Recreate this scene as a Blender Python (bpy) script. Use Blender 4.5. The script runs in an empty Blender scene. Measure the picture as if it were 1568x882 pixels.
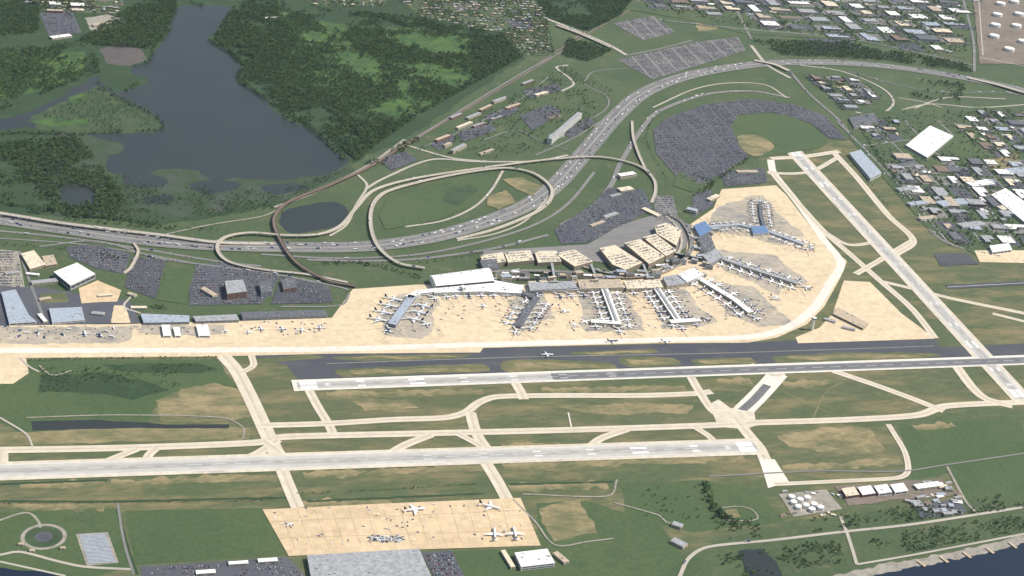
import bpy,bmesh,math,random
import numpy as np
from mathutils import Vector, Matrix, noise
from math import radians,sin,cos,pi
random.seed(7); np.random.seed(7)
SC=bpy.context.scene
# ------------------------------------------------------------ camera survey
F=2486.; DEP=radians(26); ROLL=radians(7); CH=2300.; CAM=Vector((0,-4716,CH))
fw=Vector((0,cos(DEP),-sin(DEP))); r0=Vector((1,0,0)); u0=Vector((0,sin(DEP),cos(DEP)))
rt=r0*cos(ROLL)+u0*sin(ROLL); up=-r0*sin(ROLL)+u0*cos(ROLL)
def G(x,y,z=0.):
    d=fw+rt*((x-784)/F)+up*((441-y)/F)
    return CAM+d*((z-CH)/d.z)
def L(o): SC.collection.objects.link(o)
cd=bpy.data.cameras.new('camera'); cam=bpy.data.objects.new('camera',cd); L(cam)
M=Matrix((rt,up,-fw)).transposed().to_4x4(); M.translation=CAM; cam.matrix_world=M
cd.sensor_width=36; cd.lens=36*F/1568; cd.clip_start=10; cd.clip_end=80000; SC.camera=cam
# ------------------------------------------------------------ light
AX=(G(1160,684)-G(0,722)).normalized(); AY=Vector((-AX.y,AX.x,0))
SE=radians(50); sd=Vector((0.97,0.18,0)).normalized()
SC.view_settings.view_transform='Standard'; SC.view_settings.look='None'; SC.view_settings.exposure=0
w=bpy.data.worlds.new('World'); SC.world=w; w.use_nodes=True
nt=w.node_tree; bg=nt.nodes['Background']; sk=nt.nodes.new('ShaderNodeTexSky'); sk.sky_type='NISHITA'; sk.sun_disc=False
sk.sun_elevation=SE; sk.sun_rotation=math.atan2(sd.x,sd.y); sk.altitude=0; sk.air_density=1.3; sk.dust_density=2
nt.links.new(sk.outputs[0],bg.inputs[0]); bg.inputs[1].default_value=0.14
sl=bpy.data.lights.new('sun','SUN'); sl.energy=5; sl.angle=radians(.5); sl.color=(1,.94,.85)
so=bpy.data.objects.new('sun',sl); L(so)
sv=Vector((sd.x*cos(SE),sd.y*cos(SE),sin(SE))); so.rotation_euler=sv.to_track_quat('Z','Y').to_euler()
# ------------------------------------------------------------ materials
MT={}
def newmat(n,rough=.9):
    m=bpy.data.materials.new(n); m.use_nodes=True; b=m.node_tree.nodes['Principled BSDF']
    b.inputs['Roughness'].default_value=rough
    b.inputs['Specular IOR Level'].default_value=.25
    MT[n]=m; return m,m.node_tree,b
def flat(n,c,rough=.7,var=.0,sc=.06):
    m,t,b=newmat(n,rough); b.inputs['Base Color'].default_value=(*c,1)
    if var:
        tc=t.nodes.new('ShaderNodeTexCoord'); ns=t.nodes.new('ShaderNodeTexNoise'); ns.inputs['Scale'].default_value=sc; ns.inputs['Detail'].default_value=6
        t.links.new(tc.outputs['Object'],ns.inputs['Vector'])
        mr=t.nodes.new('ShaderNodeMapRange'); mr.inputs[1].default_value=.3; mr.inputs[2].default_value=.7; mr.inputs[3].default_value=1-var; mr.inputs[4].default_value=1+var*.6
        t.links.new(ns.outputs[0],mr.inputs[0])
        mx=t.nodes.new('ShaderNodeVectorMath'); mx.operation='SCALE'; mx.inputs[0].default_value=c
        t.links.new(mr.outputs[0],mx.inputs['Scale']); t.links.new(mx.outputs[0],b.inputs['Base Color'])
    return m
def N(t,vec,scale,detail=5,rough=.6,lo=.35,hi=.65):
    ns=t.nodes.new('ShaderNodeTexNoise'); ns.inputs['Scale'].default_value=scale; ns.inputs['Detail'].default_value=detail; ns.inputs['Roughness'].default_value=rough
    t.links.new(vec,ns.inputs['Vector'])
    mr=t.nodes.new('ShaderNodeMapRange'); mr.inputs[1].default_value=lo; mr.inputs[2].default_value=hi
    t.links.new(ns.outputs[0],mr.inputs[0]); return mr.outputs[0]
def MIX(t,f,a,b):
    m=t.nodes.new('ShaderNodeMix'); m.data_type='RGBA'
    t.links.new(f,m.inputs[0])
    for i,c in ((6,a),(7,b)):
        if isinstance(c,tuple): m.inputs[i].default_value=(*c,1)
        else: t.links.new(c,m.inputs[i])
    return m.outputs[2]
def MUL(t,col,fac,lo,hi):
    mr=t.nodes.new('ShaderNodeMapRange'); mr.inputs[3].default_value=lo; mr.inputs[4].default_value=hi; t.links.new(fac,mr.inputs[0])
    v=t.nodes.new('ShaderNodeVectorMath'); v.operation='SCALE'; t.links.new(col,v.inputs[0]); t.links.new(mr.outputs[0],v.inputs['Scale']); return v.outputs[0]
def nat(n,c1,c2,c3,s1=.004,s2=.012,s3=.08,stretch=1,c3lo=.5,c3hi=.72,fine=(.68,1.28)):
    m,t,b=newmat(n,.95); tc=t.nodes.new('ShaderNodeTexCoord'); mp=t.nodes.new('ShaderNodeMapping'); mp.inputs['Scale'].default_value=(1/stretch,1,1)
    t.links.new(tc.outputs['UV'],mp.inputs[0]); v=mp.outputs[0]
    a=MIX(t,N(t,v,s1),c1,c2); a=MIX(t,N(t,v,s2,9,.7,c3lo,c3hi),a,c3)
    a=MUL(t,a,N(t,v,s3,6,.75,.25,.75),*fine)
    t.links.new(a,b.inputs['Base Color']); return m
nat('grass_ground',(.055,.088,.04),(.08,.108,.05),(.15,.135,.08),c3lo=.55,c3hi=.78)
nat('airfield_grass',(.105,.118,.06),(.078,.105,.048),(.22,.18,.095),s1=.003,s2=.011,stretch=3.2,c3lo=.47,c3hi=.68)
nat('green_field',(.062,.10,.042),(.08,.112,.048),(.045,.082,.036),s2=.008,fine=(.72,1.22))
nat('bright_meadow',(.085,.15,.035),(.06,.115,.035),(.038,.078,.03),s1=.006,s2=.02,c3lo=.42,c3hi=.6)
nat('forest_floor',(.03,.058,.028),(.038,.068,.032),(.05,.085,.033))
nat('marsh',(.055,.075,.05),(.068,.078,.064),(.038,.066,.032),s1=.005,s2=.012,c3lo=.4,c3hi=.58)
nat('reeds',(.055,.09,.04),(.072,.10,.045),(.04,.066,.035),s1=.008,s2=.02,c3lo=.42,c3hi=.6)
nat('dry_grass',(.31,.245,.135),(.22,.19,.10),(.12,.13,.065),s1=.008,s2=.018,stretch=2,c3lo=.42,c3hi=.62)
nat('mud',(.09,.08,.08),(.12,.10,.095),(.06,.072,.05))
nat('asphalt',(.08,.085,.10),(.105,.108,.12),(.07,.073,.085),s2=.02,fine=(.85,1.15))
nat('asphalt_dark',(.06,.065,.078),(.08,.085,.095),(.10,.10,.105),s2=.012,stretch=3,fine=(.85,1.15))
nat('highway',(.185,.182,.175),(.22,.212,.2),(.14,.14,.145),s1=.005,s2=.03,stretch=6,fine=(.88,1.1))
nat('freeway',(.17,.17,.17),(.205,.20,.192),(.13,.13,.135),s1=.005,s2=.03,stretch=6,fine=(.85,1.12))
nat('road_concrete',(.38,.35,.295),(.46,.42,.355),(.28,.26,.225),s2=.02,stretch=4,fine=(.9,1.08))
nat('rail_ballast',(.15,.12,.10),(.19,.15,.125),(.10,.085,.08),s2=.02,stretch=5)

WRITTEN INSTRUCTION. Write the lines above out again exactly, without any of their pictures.

THE OUTPUT.
Recreate this scene as a Blender Python (bpy) script. Use Blender 4.5. The script runs in an empty Blender scene. Measure the picture as if it were 1568x882 pixels.
import bpy,bmesh,math,random
import numpy as np
from mathutils import Vector, Matrix, noise
from math import radians,sin,cos,pi
random.seed(7); np.random.seed(7)
SC=bpy.context.scene
# ------------------------------------------------------------ camera survey
F=2486.; DEP=radians(26); ROLL=radians(7); CH=2300.; CAM=Vector((0,-4716,CH))
fw=Vector((0,cos(DEP),-sin(DEP))); r0=Vector((1,0,0)); u0=Vector((0,sin(DEP),cos(DEP)))
rt=r0*cos(ROLL)+u0*sin(ROLL); up=-r0*sin(ROLL)+u0*cos(ROLL)
def G(x,y,z=0.):
    d=fw+rt*((x-784)/F)+up*((441-y)/F)
    return CAM+d*((z-CH)/d.z)
def L(o): SC.collection.objects.link(o)
cd=bpy.data.cameras.new('camera'); cam=bpy.data.objects.new('camera',cd); L(cam)
M=Matrix((rt,up,-fw)).transposed().to_4x4(); M.translation=CAM; cam.matrix_world=M
cd.sensor_width=36; cd.lens=36*F/1568; cd.clip_start=10; cd.clip_end=80000; SC.camera=cam
# ------------------------------------------------------------ light
AX=(G(1160,684)-G(0,722)).normalized(); AY=Vector((-AX.y,AX.x,0))
SE=radians(50); sd=Vector((0.97,0.18,0)).normalized()
SC.view_settings.view_transform='Standard'; SC.view_settings.look='None'; SC.view_settings.exposure=0
w=bpy.data.worlds.new('World'); SC.world=w; w.use_nodes=True
nt=w.node_tree; bg=nt.nodes['Background']; sk=nt.nodes.new('ShaderNodeTexSky'); sk.sky_type='NISHITA'; sk.sun_disc=False
sk.sun_elevation=SE; sk.sun_rotation=math.atan2(sd.x,sd.y); sk.altitude=0; sk.air_density=1.3; sk.dust_density=2
nt.links.new(sk.outputs[0],bg.inputs[0]); bg.inputs[1].default_value=0.14
sl=bpy.data.lights.new('sun','SUN'); sl.energy=5; sl.angle=radians(.5); sl.color=(1,.94,.85)
so=bpy.data.objects.new('sun',sl); L(so)
sv=Vector((sd.x*cos(SE),sd.y*cos(SE),sin(SE))); so.rotation_euler=sv.to_track_quat('Z','Y').to_euler()
# ------------------------------------------------------------ materials
MT={}
def newmat(n,rough=.9):
    m=bpy.data.materials.new(n); m.use_nodes=True; b=m.node_tree.nodes['Principled BSDF']
    b.inputs['Roughness'].default_value=rough
    b.inputs['Specular IOR Level'].default_value=.25
    MT[n]=m; return m,m.node_tree,b
def flat(n,c,rough=.7,var=.0,sc=.06):
    m,t,b=newmat(n,rough); b.inputs['Base Color'].default_value=(*c,1)
    if var:
        tc=t.nodes.new('ShaderNodeTexCoord'); ns=t.nodes.new('ShaderNodeTexNoise'); ns.inputs['Scale'].default_value=sc; ns.inputs['Detail'].default_value=6
        t.links.new(tc.outputs['Object'],ns.inputs['Vector'])
        mr=t.nodes.new('ShaderNodeMapRange'); mr.inputs[1].default_value=.3; mr.inputs[2].default_value=.7; mr.inputs[3].default_value=1-var; mr.inputs[4].default_value=1+var*.6
        t.links.new(ns.outputs[0],mr.inputs[0])
        mx=t.nodes.new('ShaderNodeVectorMath'); mx.operation='SCALE'; mx.inputs[0].default_value=c
        t.links.new(mr.outputs[0],mx.inputs['Scale']); t.links.new(mx.outputs[0],b.inputs['Base Color'])
    return m
def N(t,vec,scale,detail=5,rough=.6,lo=.35,hi=.65):
    ns=t.nodes.new('ShaderNodeTexNoise'); ns.inputs['Scale'].default_value=scale; ns.inputs['Detail'].default_value=detail; ns.inputs['Roughness'].default_value=rough
    t.links.new(vec,ns.inputs['Vector'])
    mr=t.nodes.new('ShaderNodeMapRange'); mr.inputs[1].default_value=lo; mr.inputs[2].default_value=hi
    t.links.new(ns.outputs[0],mr.inputs[0]); return mr.outputs[0]
def MIX(t,f,a,b):
    m=t.nodes.new('ShaderNodeMix'); m.data_type='RGBA'
    t.links.new(f,m.inputs[0])
    for i,c in ((6,a),(7,b)):
        if isinstance(c,tuple): m.inputs[i].default_value=(*c,1)
        else: t.links.new(c,m.inputs[i])
    return m.outputs[2]
def MUL(t,col,fac,lo,hi):
    mr=t.nodes.new('ShaderNodeMapRange'); mr.inputs[3].default_value=lo; mr.inputs[4].default_value=hi; t.links.new(fac,mr.inputs[0])
    v=t.nodes.new('ShaderNodeVectorMath'); v.operation='SCALE'; t.links.new(col,v.inputs[0]); t.links.new(mr.outputs[0],v.inputs['Scale']); return v.outputs[0]
def nat(n,c1,c2,c3,s1=.004,s2=.012,s3=.08,stretch=1,c3lo=.5,c3hi=.72,fine=(.68,1.28)):
    m,t,b=newmat(n,.95); tc=t.nodes.new('ShaderNodeTexCoord'); mp=t.nodes.new('ShaderNodeMapping'); mp.inputs['Scale'].default_value=(1/stretch,1,1)
    t.links.new(tc.outputs['UV'],mp.inputs[0]); v=mp.outputs[0]
    a=MIX(t,N(t,v,s1),c1,c2); a=MIX(t,N(t,v,s2,9,.7,c3lo,c3hi),a,c3)
    a=MUL(t,a,N(t,v,s3,6,.75,.25,.75),*fine)
    t.links.new(a,b.inputs['Base Color']); return m
nat('grass_ground',(.055,.088,.04),(.08,.108,.05),(.15,.135,.08),c3lo=.55,c3hi=.78)
nat('airfield_grass',(.105,.118,.06),(.078,.105,.048),(.22,.18,.095),s1=.003,s2=.011,stretch=3.2,c3lo=.47,c3hi=.68)
nat('green_field',(.062,.10,.042),(.08,.112,.048),(.045,.082,.036),s2=.008,fine=(.72,1.22))
nat('bright_meadow',(.085,.15,.035),(.06,.115,.035),(.038,.078,.03),s1=.006,s2=.02,c3lo=.42,c3hi=.6)
nat('forest_floor',(.03,.058,.028),(.038,.068,.032),(.05,.085,.033))
nat('marsh',(.055,.075,.05),(.068,.078,.064),(.038,.066,.032),s1=.005,s2=.012,c3lo=.4,c3hi=.58)
nat('reeds',(.055,.09,.04),(.072,.10,.045),(.04,.066,.035),s1=.008,s2=.02,c3lo=.42,c3hi=.6)
nat('dry_grass',(.31,.245,.135),(.22,.19,.10),(.12,.13,.065),s1=.008,s2=.018,stretch=2,c3lo=.42,c3hi=.62)
nat('mud',(.09,.08,.08),(.12,.10,.095),(.06,.072,.05))
nat('asphalt',(.08,.085,.10),(.105,.108,.12),(.07,.073,.085),s2=.02,fine=(.85,1.15))
nat('asphalt_dark',(.06,.065,.078),(.08,.085,.095),(.10,.10,.105),s2=.012,stretch=3,fine=(.85,1.15))
nat('highway',(.185,.182,.175),(.22,.212,.2),(.14,.14,.145),s1=.005,s2=.03,stretch=6,fine=(.88,1.1))
nat('freeway',(.17,.17,.17),(.205,.20,.192),(.13,.13,.135),s1=.005,s2=.03,stretch=6,fine=(.85,1.12))
nat('road_concrete',(.38,.35,.295),(.46,.42,.355),(.28,.26,.225),s2=.02,stretch=4,fine=(.9,1.08))
nat('rail_ballast',(.15,.12,.10),(.19,.15,.125),(.10,.085,.08),s2=.02,stretch=5)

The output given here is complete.